I do not believe that mothers should be treated as lenient as they are in the court systems for murdering their children. I think that the situation should be reversed in that the women should be judged more harshly for this crime. A woman is stressing because her kids are being kids and they are misbehaving or whatever and so yeah. Does a mother ever say the following or a rendition of it right before they violently murder their children? : 'I'll show them kids that I don't have to take their shit. O! I can kill them little bastards if they don't watch it...haha haha.' How can a person be so heartless to purposefully take the lives of their child(ren)?

My former mother told me once years ago that she attempted to smother my brother to death to get him to stop crying. She was telling me details that she was standing over his crib while he was crying (my brother had severe colic for several months) with a pillow in her hands hovering over his head when she claims that she had a "moment of clarity" and decided to actually be a mother instead of a murderer. She blames the incident on post-partum depression and severe lack of sleep. Sorry mom, I just don't buy it.

Some years back when I was working at a nursing home on a short-term basis, I was on break, sitting in the breakroom reading the newspaper that someone left in disarray on the break room table. I had been reading for a short while when I stumbled across an article of a mother who starved her daughter to death. How can a mother ignore her child's cries and pleas for food or water? How cruel. Think of how many times that poor kid threw up to the point where the 8 year old child whittled down to something in the high 70 pounds. That bothered me, but in comparison, this time is worse as in more empowering.

I really wish that I could stop all of these atrocities involving such brutality and young kids/babies. I often have dreams about trying to save people and failing. I have dreams that I am a protecting assassin; able to fly, able to fight, able to win, able to kill. In my dreams, I am everything that I can never be, and my dreams have always made my life interesting at the least. The dreams were often bad and scared the shit out of me, but at least it's not the forgettable type. I carry the burden of others as well as my own upon my shoulders. I feel a sadness come over me when I am around a person in severe emotional distress, pain, and depression. It literally feels like my heart is breaking for them sometimes.

In other news, I found out I was pregnant on Friday. I am due Nov. 4. I get to call to make my first ob/gyn appointment in more than 6 years. Weeird. In addition to that, I even feel weird.
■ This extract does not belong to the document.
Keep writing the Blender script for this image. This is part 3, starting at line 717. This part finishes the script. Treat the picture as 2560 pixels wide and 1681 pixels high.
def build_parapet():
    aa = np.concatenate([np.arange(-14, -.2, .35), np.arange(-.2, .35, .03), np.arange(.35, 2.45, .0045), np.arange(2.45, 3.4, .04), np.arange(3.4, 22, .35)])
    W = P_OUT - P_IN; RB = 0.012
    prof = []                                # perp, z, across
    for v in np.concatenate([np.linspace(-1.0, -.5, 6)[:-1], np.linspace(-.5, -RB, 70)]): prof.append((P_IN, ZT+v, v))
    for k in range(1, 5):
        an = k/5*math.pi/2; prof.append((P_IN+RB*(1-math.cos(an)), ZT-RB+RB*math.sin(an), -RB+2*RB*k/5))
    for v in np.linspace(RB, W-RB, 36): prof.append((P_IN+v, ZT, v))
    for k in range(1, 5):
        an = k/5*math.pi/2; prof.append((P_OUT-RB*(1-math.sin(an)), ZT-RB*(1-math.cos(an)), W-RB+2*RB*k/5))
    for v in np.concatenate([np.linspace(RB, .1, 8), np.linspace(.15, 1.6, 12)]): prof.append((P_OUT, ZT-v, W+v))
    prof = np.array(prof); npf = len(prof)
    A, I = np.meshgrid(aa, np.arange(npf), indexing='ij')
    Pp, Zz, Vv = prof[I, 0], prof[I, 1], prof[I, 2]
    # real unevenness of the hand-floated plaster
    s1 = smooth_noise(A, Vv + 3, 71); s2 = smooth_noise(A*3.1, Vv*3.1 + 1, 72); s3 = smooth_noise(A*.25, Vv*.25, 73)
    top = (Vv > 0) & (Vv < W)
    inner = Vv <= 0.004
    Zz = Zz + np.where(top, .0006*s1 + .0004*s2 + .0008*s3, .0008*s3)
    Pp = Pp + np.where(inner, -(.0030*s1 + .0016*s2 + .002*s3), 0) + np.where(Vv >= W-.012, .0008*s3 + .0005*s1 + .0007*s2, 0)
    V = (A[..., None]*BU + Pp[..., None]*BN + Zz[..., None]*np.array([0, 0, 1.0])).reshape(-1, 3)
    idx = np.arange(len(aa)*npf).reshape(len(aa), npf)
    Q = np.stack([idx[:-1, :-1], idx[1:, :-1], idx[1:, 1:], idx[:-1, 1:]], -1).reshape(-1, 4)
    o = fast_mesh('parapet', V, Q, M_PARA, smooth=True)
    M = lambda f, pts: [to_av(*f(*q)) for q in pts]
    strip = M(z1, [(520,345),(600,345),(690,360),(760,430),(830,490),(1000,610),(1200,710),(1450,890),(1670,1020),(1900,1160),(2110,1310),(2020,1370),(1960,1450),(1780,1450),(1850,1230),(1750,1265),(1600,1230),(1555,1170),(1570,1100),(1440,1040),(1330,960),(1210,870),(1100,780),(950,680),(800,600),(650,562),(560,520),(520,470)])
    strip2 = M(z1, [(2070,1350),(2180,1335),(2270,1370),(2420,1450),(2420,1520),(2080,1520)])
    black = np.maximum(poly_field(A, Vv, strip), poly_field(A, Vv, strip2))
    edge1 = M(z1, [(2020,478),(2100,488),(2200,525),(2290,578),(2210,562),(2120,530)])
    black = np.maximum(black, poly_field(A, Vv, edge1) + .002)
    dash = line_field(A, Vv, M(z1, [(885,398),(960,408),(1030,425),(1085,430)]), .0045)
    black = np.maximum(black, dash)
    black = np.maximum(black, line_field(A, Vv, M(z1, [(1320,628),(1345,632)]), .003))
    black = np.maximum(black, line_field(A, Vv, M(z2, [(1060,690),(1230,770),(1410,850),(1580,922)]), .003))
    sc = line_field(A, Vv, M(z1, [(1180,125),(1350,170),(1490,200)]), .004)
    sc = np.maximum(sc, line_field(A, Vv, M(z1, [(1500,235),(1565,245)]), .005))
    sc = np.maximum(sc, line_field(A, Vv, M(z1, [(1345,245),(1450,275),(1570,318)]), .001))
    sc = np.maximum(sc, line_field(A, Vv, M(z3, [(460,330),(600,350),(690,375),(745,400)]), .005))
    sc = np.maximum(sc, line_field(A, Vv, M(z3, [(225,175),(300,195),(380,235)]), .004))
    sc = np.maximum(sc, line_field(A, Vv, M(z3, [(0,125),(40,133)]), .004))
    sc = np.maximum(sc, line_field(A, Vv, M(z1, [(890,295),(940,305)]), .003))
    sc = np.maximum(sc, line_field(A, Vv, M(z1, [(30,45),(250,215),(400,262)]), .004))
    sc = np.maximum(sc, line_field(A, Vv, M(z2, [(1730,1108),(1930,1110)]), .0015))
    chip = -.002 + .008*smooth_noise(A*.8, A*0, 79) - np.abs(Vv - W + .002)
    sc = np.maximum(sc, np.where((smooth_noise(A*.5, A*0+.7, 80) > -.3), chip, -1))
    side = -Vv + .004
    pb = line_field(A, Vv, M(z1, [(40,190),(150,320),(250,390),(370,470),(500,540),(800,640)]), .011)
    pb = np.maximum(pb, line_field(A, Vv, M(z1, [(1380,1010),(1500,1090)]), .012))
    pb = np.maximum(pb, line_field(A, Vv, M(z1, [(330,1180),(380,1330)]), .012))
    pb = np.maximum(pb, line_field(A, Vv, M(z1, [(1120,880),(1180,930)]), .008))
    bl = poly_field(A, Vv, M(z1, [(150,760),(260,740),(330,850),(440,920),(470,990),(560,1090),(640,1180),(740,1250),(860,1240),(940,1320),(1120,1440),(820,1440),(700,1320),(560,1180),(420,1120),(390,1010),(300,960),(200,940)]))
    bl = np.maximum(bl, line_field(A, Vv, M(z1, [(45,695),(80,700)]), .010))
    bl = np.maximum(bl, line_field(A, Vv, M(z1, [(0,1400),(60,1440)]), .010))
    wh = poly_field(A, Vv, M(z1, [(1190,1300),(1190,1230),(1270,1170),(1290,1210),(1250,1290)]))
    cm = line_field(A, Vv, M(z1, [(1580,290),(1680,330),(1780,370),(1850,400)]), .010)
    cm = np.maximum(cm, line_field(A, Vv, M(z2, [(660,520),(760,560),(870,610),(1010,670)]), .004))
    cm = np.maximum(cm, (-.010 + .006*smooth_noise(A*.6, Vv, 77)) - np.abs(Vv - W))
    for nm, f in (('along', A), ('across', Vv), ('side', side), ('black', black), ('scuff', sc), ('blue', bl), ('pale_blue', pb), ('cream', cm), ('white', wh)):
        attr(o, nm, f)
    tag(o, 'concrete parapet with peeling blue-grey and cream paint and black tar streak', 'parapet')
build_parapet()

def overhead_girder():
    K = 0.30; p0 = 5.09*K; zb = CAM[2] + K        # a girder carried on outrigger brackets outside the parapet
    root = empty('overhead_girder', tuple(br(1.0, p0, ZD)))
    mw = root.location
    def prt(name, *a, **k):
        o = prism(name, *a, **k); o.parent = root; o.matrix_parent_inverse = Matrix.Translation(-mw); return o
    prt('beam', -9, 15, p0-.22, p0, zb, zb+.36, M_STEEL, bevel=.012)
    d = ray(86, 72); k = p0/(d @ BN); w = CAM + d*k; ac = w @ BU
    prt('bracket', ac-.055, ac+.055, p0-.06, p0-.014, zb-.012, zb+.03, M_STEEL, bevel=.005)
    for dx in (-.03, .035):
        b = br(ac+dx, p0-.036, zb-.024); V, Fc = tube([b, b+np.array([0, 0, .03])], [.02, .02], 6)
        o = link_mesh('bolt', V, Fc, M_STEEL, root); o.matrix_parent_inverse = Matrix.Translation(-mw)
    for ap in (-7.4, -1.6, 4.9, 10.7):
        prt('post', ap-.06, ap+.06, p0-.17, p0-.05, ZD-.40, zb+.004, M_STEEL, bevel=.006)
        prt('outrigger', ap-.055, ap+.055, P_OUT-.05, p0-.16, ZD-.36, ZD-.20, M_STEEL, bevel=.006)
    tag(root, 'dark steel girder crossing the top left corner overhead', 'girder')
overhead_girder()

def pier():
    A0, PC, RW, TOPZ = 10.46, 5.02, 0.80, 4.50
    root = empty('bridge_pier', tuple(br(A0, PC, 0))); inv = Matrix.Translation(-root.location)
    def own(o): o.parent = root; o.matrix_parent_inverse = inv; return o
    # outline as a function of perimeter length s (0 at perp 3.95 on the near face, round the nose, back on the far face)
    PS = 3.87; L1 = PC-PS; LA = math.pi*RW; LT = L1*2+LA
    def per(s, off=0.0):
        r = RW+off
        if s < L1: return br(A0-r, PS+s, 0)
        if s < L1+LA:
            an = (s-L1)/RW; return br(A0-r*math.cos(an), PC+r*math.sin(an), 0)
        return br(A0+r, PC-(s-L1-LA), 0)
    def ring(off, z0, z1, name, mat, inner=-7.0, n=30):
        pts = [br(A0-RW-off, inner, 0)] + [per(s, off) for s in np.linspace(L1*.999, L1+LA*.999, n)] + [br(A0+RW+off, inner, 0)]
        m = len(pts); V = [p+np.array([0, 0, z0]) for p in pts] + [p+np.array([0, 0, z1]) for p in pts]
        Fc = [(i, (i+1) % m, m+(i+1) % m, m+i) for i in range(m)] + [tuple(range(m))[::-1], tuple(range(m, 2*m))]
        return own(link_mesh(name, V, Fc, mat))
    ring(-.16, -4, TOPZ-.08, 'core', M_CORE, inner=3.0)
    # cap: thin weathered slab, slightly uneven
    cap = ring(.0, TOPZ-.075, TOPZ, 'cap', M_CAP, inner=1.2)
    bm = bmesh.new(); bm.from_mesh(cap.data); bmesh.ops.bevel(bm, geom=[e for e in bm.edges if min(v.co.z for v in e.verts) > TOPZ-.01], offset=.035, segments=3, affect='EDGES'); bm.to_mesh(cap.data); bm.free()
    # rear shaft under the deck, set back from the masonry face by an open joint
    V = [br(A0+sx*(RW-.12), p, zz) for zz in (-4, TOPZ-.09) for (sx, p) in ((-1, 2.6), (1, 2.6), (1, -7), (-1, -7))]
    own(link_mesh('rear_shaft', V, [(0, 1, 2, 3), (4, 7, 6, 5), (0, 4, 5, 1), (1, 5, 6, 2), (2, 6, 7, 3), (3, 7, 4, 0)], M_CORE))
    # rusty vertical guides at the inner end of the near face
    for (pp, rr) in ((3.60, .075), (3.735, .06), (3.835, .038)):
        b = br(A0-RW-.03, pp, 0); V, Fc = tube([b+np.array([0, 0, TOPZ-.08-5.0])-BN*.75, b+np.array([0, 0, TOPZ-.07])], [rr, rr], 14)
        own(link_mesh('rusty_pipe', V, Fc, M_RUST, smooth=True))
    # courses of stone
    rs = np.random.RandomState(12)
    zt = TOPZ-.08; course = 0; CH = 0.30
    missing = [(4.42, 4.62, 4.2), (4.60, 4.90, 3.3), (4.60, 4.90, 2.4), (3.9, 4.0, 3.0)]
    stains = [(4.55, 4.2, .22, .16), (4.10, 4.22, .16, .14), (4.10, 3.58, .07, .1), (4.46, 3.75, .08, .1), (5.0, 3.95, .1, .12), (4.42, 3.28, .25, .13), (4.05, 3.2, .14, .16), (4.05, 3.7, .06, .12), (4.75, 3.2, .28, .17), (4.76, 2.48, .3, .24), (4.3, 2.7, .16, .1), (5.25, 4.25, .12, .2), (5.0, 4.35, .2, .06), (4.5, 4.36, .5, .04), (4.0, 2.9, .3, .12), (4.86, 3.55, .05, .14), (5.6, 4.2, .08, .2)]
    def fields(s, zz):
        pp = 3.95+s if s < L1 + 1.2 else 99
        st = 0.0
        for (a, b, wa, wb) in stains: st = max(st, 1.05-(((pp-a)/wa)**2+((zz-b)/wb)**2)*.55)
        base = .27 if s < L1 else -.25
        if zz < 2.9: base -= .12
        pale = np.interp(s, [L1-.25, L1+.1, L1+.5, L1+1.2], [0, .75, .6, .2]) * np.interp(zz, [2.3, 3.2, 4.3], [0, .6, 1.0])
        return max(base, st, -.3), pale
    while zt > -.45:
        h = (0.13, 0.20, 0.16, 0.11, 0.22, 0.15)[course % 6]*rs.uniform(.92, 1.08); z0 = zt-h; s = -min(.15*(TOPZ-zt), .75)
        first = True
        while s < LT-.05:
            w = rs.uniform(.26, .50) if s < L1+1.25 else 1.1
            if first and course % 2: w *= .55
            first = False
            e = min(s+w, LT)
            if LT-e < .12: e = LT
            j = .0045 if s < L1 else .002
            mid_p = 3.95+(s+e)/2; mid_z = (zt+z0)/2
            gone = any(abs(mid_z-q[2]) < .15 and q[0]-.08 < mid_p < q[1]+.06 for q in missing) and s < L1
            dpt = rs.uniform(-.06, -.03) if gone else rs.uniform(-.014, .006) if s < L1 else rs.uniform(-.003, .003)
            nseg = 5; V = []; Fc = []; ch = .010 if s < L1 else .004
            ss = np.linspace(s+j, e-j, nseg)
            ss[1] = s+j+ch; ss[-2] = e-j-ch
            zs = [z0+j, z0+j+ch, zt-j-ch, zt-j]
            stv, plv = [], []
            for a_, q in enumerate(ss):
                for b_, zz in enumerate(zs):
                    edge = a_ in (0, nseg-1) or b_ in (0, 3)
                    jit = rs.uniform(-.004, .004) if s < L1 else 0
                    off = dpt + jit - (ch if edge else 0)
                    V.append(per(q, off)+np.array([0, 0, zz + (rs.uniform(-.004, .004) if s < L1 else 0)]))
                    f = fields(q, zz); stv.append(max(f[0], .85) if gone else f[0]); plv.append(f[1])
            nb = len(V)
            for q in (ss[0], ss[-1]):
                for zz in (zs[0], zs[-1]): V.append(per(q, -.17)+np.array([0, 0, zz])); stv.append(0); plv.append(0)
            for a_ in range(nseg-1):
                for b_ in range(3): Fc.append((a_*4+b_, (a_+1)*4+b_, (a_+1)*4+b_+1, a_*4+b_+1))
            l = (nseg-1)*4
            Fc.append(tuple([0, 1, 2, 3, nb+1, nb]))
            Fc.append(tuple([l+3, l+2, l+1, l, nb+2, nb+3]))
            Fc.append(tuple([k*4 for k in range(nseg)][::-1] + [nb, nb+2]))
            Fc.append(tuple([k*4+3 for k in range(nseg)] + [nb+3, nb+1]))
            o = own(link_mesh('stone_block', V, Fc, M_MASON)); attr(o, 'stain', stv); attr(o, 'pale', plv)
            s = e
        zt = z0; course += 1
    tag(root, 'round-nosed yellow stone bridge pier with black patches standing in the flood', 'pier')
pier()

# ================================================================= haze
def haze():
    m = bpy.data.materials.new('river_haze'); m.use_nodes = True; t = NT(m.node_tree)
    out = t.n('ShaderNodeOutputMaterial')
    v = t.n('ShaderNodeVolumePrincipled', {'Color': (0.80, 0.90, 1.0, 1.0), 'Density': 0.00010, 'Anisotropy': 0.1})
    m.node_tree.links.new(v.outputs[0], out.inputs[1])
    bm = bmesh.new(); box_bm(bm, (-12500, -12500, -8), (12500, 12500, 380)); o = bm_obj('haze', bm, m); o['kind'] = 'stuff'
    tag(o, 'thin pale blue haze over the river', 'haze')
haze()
I feel weird in my body, my mind, my skin. I feel emotionally retarded. I have been mad about things in my mind very passionately a few times, but they didn't last very long. And then it was just forgotten, like nothing ever really happened in the first place. I don't get it at all.

I love being a mother and I am proud of the fact that I have managed to refrain from abusing my own children, as I was so much of the time was treated most of my childhood. So I just can't fathom how parents can just kill their kids.

I really am pissed about how I tried to post an exclusive blog on myspace, I click the button to submit it and the whole page disappears. That should not happen, should not even be possible to happen on windows.

Other stuff: I got extra money and we got a few other things that we needed, so that rocked. Things are starting to look up financially. Also Tim said that he was going to be checking into transferring to a closer WalMart so he won't have to spend so much time on the buses. That makes me real happy because I can't see him for like 6-8 additional hours a day because he has to take the buses at the buses' schedule. He gets to work most days two hours early for work and on weekends has to stay almost 2 hrs after he punches out to wait for the bus to get there to pick him up. We were able to get ourselves an external harddrive so we got more room to store stuff to give the laptop a break from storing all that information.